<<ストーリー>>

いつになく暗い顔の社長。どうも、会社の経営がいよいよ深刻な状況になってきたらしい。社長が最後の頼りとなる得意先に出かけようとした時、寅次郎が“とらや”に帰ってきた。寅次郎はいつになくご機嫌で、社長の顔を見るなり、夢の中の竜宮城で踊っていたタコにそっくりだ、と言って、笑った。人の気も知らない寅次郎の能天気さに、頭に来た社長。すごい剣幕で寅次郎を突き飛ばすと、怒りながら得意先に出かけてった。さすがの寅次郎も、社長がただならぬ様子だったことに気付き、心配するのだった。
社長は出かけたっきり、夜になってもいっこう帰ってくる気配がなかった。電話の連絡もないので、さくらたちは社長を気にかけていたが、いちばん慌てていたのは、昼間の一件を気にしていた寅次郎だった。もしや江戸川に身を投げたのでは、と先走った寅次郎は、何も行動を起こそうとしないさくらたちを非難しながら、源公と一緒に社長を探しに出かけた。寅次郎が出かけてからしばらくして、社長が帰ってきた。得意先との商談が上手く行ったのに安心して、飲み歩いていたというのだ。平謝りの社長だったが、そこへ、寅次郎が帰ってきたから大変なことに。結局、翌朝早く、寅次郎は旅に出てしまった。社長が、つねに寅次郎の様子を尋ねると、出掛けに「社長は心配してくれる人がいるから幸せだ」と言ったらしい。
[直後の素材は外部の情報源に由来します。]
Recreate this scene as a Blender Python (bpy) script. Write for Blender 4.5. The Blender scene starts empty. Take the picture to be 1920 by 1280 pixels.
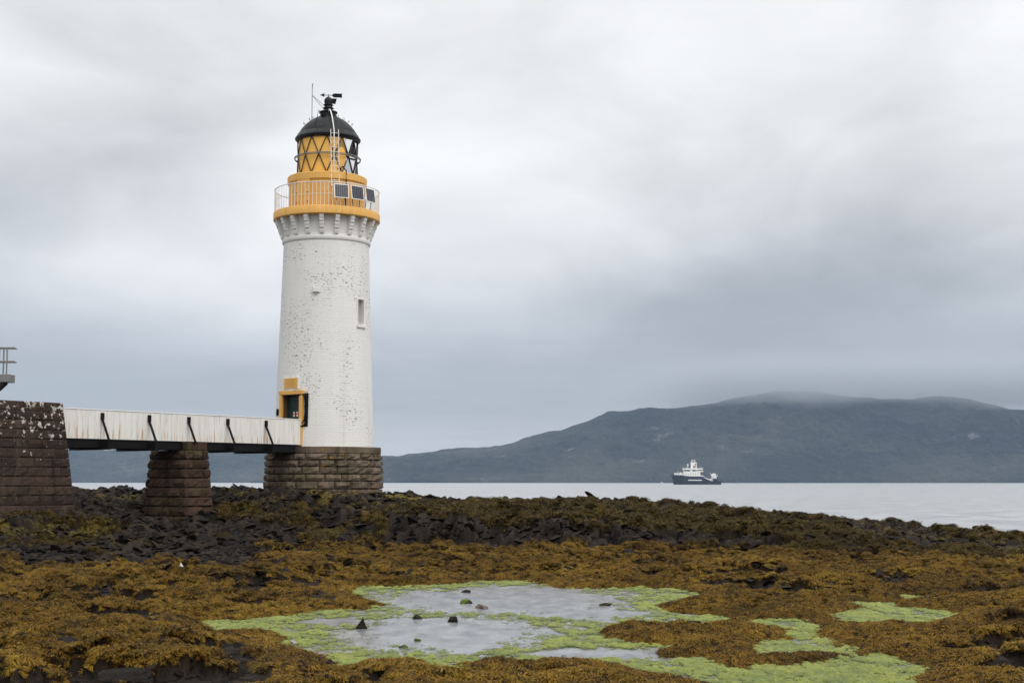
import bpy, math, random
import numpy as np
from mathutils import Vector, Matrix

# ------------------------------------------------------------------ camera, sky, sun, exposure
scene = bpy.context.scene
C = scene.collection
EYE = 2.8
cam_d = bpy.data.cameras.new('camera'); cam = bpy.data.objects.new('camera', cam_d); C.objects.link(cam)
cam_d.lens = 50.0; cam_d.sensor_width = 36.0; cam_d.clip_start = 0.1; cam_d.clip_end = 60000
cam.location = (0, 0, EYE); cam.rotation_euler = (math.radians(90) + math.atan(263 / 2666.7), 0, 0)
scene.camera = cam
SUN_EL, SUN_AZ = math.radians(48), math.radians(140)      # azimuth clockwise from +Y: behind the camera, to the right
SUN_STRENGTH, SUN_ANGLE = 1.5, 60
EXPOSURE = 0.32
SKY_SEED = 52.9
scene.view_settings.view_transform = 'Standard'; scene.view_settings.look = 'None'
scene.view_settings.exposure = EXPOSURE; scene.view_settings.gamma = 1; scene.view_settings.use_curve_mapping = False
cy = scene.cycles
cy.max_bounces = 6; cy.diffuse_bounces = 3; cy.glossy_bounces = 3; cy.transmission_bounces = 4
cy.transparent_max_bounces = 12; cy.volume_bounces = 1; cy.use_denoising = True
cy.caustics_reflective = False; cy.caustics_refractive = False; cy.sample_clamp_indirect = 6

class T:
    """small helper round a node tree"""
    def __init__(s, tree): s.t = tree; s.n = tree.nodes; s.l = tree.links
    def put(s, sock, v):
        if isinstance(v, bpy.types.NodeSocket): s.l.new(v, sock)
        elif v is not None:
            try: sock.default_value = v
            except Exception:
                if isinstance(v, (tuple, list)) and len(v) == 3: sock.default_value = (*v, 1)
                else: sock.default_value = (v, v, v)
    def node(s, typ, ins=None, **props):
        n = s.n.new(typ)
        for k, v in props.items(): setattr(n, k, v)
        for k, v in (ins or {}).items(): s.put(n.inputs[k], v)
        return n
    def math(s, op, a, b=None, c=None, clamp=False):
        n = s.node('ShaderNodeMath', operation=op, use_clamp=clamp)
        s.put(n.inputs[0], a)
        if b is not None: s.put(n.inputs[1], b)
        if c is not None: s.put(n.inputs[2], c)
        return n.outputs[0]
    def vmath(s, op, a, b=None):
        n = s.node('ShaderNodeVectorMath', operation=op); s.put(n.inputs[0], a)
        if b is not None: s.put(n.inputs[1], b)
        return n.outputs[0]
    def scale(s, v, k): return s.vmath('MULTIPLY', v, k)
    def noise(s, vec, scale, detail=4, rough=.55, dist=0, w=None):
        n = s.node('ShaderNodeTexNoise', {'Scale': scale, 'Detail': detail, 'Roughness': rough, 'Distortion': dist})
        if vec is not None: s.put(n.inputs['Vector'], vec)
        return n.outputs['Fac']
    def step(s, x, lo, hi, a=0., b=1.):
        n = s.node('ShaderNodeMapRange', interpolation_type='SMOOTHSTEP')
        for i, v in enumerate((x, lo, hi, a, b)): s.put(n.inputs[i], v)
        return n.outputs[0]
    def mix(s, f, a, b, blend='MIX'):
        n = s.node('ShaderNodeMix', data_type='RGBA', blend_type=blend)
        s.put(n.inputs[0], f); s.put(n.inputs[6], a); s.put(n.inputs[7], b)
        return n.outputs[2]
    def ramp(s, x, stops):
        n = s.node('ShaderNodeValToRGB'); e = n.color_ramp.elements
        while len(e) < len(stops): e.new(.5)
        for i, (p, c) in enumerate(stops):
            e[i].position = p; e[i].color = (*c, 1) if len(c) == 3 else c
        s.put(n.inputs[0], x); return n.outputs[0]
    def bump(s, h, strength=.5, dist=.05, normal=None):
        n = s.node('ShaderNodeBump', {'Height': h, 'Strength': strength, 'Distance': dist})
        if normal is not None: s.put(n.inputs['Normal'], normal)
        return n.outputs[0]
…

瀬戸内海のある島にやってきた寅次郎は、一人で墓参りをしている女性に声をかけた。それは艶やかな女性だったが、質素な佇まいをしていた。寅次郎は、未亡人か何かだと早合点するが、墓は女性の祖母のものだった。女性は浜田ふみと名乗った。亡くなった祖母は、親が離婚した後、一人っ子であったふみを一人で育ててくれたのだという。ふみは祖母から自立した後、大阪で暮していた。寅次郎は、ふみが工場や郵便局などの真面目なところで働いているのだと考えた。だが、ふみは自分の職業について答えることなく、連絡線で島を離れる寅次郎と、船着場で別れたのだった。
瀬戸内海を出てから寅次郎は、大阪で長逗留をしていた。だが、寅次郎得意の啖呵バイは大阪では通用せず、商売も諦めかけていた。石切参道で商売をしていた寅次郎は、前の店でおみくじを引く三人組の芸者に目を止めた。振り返った一人の芸者を見て、寅次郎はハッとした。驚いたのは相手も同じ。その女性は瀬戸内海で出会ったふみだった。彼女は、自分が水商売であることを気にし、そのことを寅次郎に言い出せずにいたのだ。寅次郎は、ふみとその姉芸者たちとすっかり打ち解ると、一日中、飲み歩いた。新世界の宿に帰ってきた寅次郎は、送ってくれたふみに、いつもの調子で札を渡した。すると、ふみは少し怒りながら、「寅さんはお客やない。友達よ」と言って、金を返したのだった。
“とらや”に寅次郎から手紙が届いた。寅次郎は大阪をたいそう気に入ったようで、まだ滞在を続けるようだ。竜造たちは、“大阪嫌い”を公言していた寅次郎が、長逗留としている理由を考えた。その答えはひとつしか考えられなかった。社長は、「浪速の恋か」と呟いた。一方、寅次郎はふみと寺参りを楽しんでいた。宝山寺では、寅次郎とふみは絵馬を書いた。寅次郎がいだずらでふみの絵馬を取り上げると、そこには「弟が幸せになりますように」と書かれていた。ふみは、自分には五、六歳の頃に生き別れた英男という弟がいることを打ち明けた。だが、弟の勤め先まで突き止めながら、相手が自分を覚えているか心配で、会いに行くことに踏みきれないでいた。寅次郎は、ふみを説得し、二人で英男に会いに行くことにした……。